Your task is to repeat all of the data exactly while excluding the pictures.

* START *

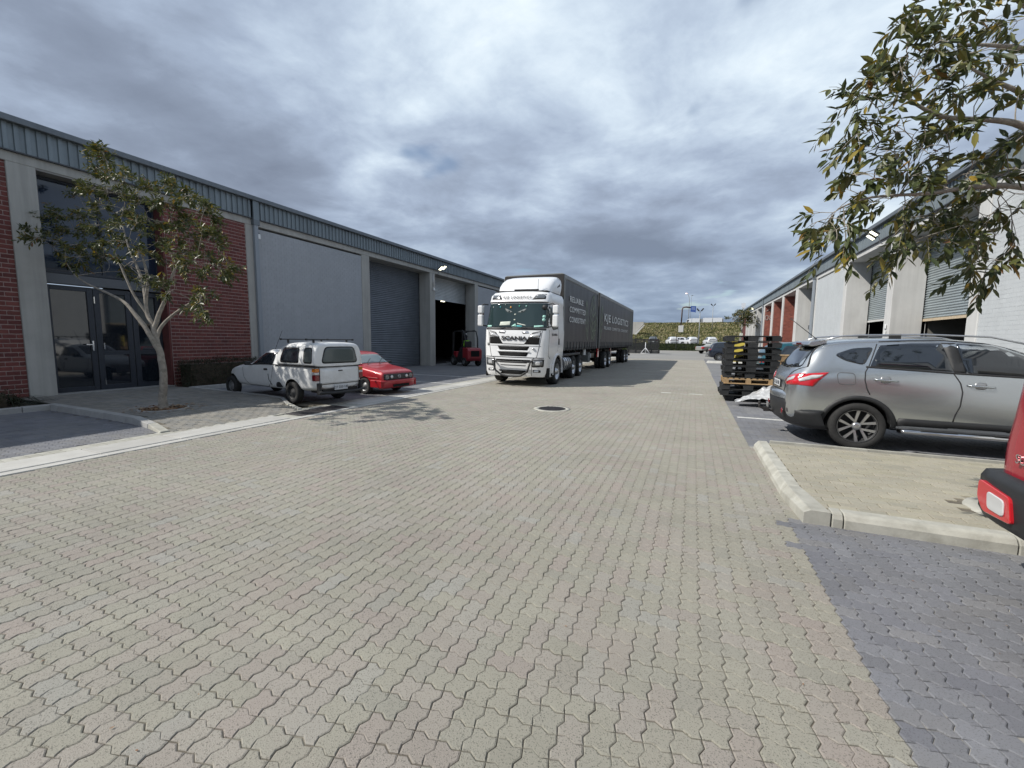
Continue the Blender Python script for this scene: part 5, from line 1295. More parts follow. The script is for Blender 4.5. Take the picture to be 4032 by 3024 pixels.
B().box(.735, .762, -.575, .575, .445, .615).out('grille', 'black_plastic', Gc, .004)
for k in range(5): B().box(.762, .770, -.36, .36, .462+k*.032, .470+k*.032).out('grille_bar', 'seam_soft', Gc)
for s in (-1, 1):
    B().lathe([(0, .068), (.014, .066), (.010, .058), (.004, .001)], (.758, s*.475, .53), 'x', 20).out('headlight', 'lens_grey', Gc); B().lathe([(0, .048), (.022, .044), (.024, .001)], (.762, s*.30, .53), 'x', 20).out('spotlight', 'lens_clear', Gc)
    patch('side_window', gb, rounded([(-.30, .87), (-.66, 1.16), (-1.15, 1.185), (-1.10, .87)], .03), 'y', s, 'glass_dark', Gc, off=.005); patch('side_window', gb, rounded([(-1.17, .87), (-1.22, 1.185), (-2.1, 1.17), (-2.35, .88)], .03), 'y', s, 'glass_dark', Gc, off=.005)
    strip('door_seam', gb, [(-.28, .80), (-.30, .35), (-1.15, .30), (-1.15, .80)], 'y', s, .008, 'seam', Gc)
    strip('swage', gb, [(-2.5, .52), (0, .52), (.6, .50)], 'y', s, .02, 'red_paint', Gc, off=.01)
    B().box(.60, .66, s*.60-.02, s*.60+.02, .40, .43).out('indicator', 'lens_amber', Gc)
em = B().lathe([(0, .055), (.012, .055), (.012, .045), (.004, .044)], (.764, 0, .53), 'x', 20).out('grille_emblem', 'alu', Gc)
b = B(); 
for p0, p1 in (((-.03, .035), (0, .0)), ((0, .0), (.03, .035)), ((-.042, .018), (-.02, -.038)), ((-.02, -.038), (0, -.01)), ((0, -.01), (.02, -.038)), ((.02, -.038), (.042, .018))): b.tube([(.776, p0[0], .53+p0[1]), (.776, p1[0], .53+p1[1])], .004, 4)
b.out('grille_emblem', 'alu', Gc)
b = B(); V = []
for i in range(13):
    u = -1+2*i/12; x_ = .86-.10*abs(u)**3; y_ = .70*u
    for z, dx_ in ((.19, -.10), (.24, -.02), (.385, -.01), (.40, .0), (.44, -.02)): V.append((x_+dx_, y_, z))
b.add(V, [(5*i+j, 5*i+5+j, 5*i+6+j, 5*i+1+j) for i in range(12) for j in range(4)], True); o = b.out('front_bumper', 'red_paint', Gc); o.modifiers.new('thickness', 'SOLIDIFY').thickness = .03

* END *

__SOLUTION TO THE EXERCISE__:
Continue the Blender Python script for this scene: part 5, from line 1295. More parts follow. The script is for Blender 4.5. Take the picture to be 4032 by 3024 pixels.
B().box(.735, .762, -.575, .575, .445, .615).out('grille', 'black_plastic', Gc, .004)
for k in range(5): B().box(.762, .770, -.36, .36, .462+k*.032, .470+k*.032).out('grille_bar', 'seam_soft', Gc)
for s in (-1, 1):
    B().lathe([(0, .068), (.014, .066), (.010, .058), (.004, .001)], (.758, s*.475, .53), 'x', 20).out('headlight', 'lens_grey', Gc); B().lathe([(0, .048), (.022, .044), (.024, .001)], (.762, s*.30, .53), 'x', 20).out('spotlight', 'lens_clear', Gc)
    patch('side_window', gb, rounded([(-.30, .87), (-.66, 1.16), (-1.15, 1.185), (-1.10, .87)], .03), 'y', s, 'glass_dark', Gc, off=.005); patch('side_window', gb, rounded([(-1.17, .87), (-1.22, 1.185), (-2.1, 1.17), (-2.35, .88)], .03), 'y', s, 'glass_dark', Gc, off=.005)
    strip('door_seam', gb, [(-.28, .80), (-.30, .35), (-1.15, .30), (-1.15, .80)], 'y', s, .008, 'seam', Gc)
    strip('swage', gb, [(-2.5, .52), (0, .52), (.6, .50)], 'y', s, .02, 'red_paint', Gc, off=.01)
    B().box(.60, .66, s*.60-.02, s*.60+.02, .40, .43).out('indicator', 'lens_amber', Gc)
em = B().lathe([(0, .055), (.012, .055), (.012, .045), (.004, .044)], (.764, 0, .53), 'x', 20).out('grille_emblem', 'alu', Gc)
b = B(); 
for p0, p1 in (((-.03, .035), (0, .0)), ((0, .0), (.03, .035)), ((-.042, .018), (-.02, -.038)), ((-.02, -.038), (0, -.01)), ((0, -.01), (.02, -.038)), ((.02, -.038), (.042, .018))): b.tube([(.776, p0[0], .53+p0[1]), (.776, p1[0], .53+p1[1])], .004, 4)
b.out('grille_emblem', 'alu', Gc)
b = B(); V = []
for i in range(13):
    u = -1+2*i/12; x_ = .86-.10*abs(u)**3; y_ = .70*u
    for z, dx_ in ((.19, -.10), (.24, -.02), (.385, -.01), (.40, .0), (.44, -.02)): V.append((x_+dx_, y_, z))
b.add(V, [(5*i+j, 5*i+5+j, 5*i+6+j, 5*i+1+j) for i in range(12) for j in range(4)], True); o = b.out('front_bumper', 'red_paint', Gc); o.modifiers.new('thickness', 'SOLIDIFY').thickness = .03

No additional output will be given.